The bond illusion
Stuart Fowler, founder and investment director of Fowler Drew, warns that the risks of non-indexed bonds do not seem to have been recognised
When UK gilt redemption yields on a 10-year duration bond touched 2 per cent unparallelled in more than a century we really should have asked ourselves whether conventional bonds that are not indexed to inflation can possibly play the risk-reducing role given to them in traditional balanced management.
For bonds to perform this role, you have to be suffering from money illusion, meaning you cannot see the transfer of risk from short-term volatility to long-term purchasing power outcomes. A bad trade-off to make at the best of times, it is a shocking one when bonds are priced artificially. It leaves investors defenceless in the face of even modest inflation.
This false market came about partly through Government intervention in the pricing of inflation risk, which is what quantitative easing is all about. It manipulates the price signals that markets rely on to inform the choices that investors make.
The Government is aided and abetted in its intervention in the gilt market by two other externalities:
- accounting rules that make bonds appear artificially low-risk for hedging insurance and pension liabilities
- the convention of balanced management that makes it appear rational and good regulatory practice for private-client advisers to hold more bonds to reflect a reduction in a client’s risk appetite.
Ironically, when a central bank buys bonds to drive yields down in order to signal that it is rational to take more risk, these externalities prevent the signal from having the desired effect. Liability-driven investors increase their hedging-demand for bonds to prevent accounting deficits from increasing.
Can bond yields near 2 per cent be rationalised other than by these externalities? To answer this, we need to think in terms of probabilities. Risky assets are those with an uncertain chance of meeting an investor’s expectations. In the absence of foresight, rational investment in risky assets requires a favourable distribution of probable returns.
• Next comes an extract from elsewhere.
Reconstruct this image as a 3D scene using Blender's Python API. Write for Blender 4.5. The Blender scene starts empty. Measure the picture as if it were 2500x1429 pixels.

In nominal terms, 2 per cent nominal yields on 10-year bonds can hardly fall much further but yields could rise severalfold. This is clearly not favourable. But for most private clients, it is purchasing-power outcomes that matter most they can live with volatility but they live off outcomes.
To turn this into a more symmetrical, rational range of future real yields requires equal scope for both deflation and inflation. If the distribution of probable future changes in the general price level is skewed upwards, there is no symmetry in real returns from bonds either.
The price of gold is an indicator of what some investors think about skewness in the inflation process. However, many individual investors also appear to hold the same intuitive view that the combination of paper currencies and democratic elections leads governments to take far greater risks with inflation than they will with deflation. Since they also vote, the chances are that individual investors probably share the same bias. Most households have more to lose from sustained deflation than continued inflation.
In a skewed world, turning the nominal yield distribution into a real one might shift most of the probable range of real yields to minus 6 per cent (2 per cent yield and 8 per cent inflation) as a bad outcome, to 3 per cent (2 per cent yield and 1 per cent deflation) as a good outcome.
These estimates ignore the tail risks, which are also not symmetrical. A higher rate of deflation than 1 per cent per annum over a sustained period is less plausible than a higher rate of inflation than 8 per cent per annum. The real extreme risk is hyperinflation, which has no equivalent in scale of falling prices.
If bond holdings cannot be rationalised in terms of probable nominal and real returns to an investor who has less than perfect foresight, they cannot be relied on as the basis of risk management in a balanced portfolio.
Balanced management relies on diversification to smooth the return path of a portfolio. The bond percentage is the allocation that most contributes to the reduction in volatility. This is because bonds are the only asset with reliably weak correlation with equities and property. In fact, in some economic conditions, they are inversely or negatively correlated. Yet they are also the asset with the greatest unrewarded inflation risk.
The risk-reducing role of non-indexed bonds has never looked so flawed, yet the investment industry and the FSA appear not to have noticed.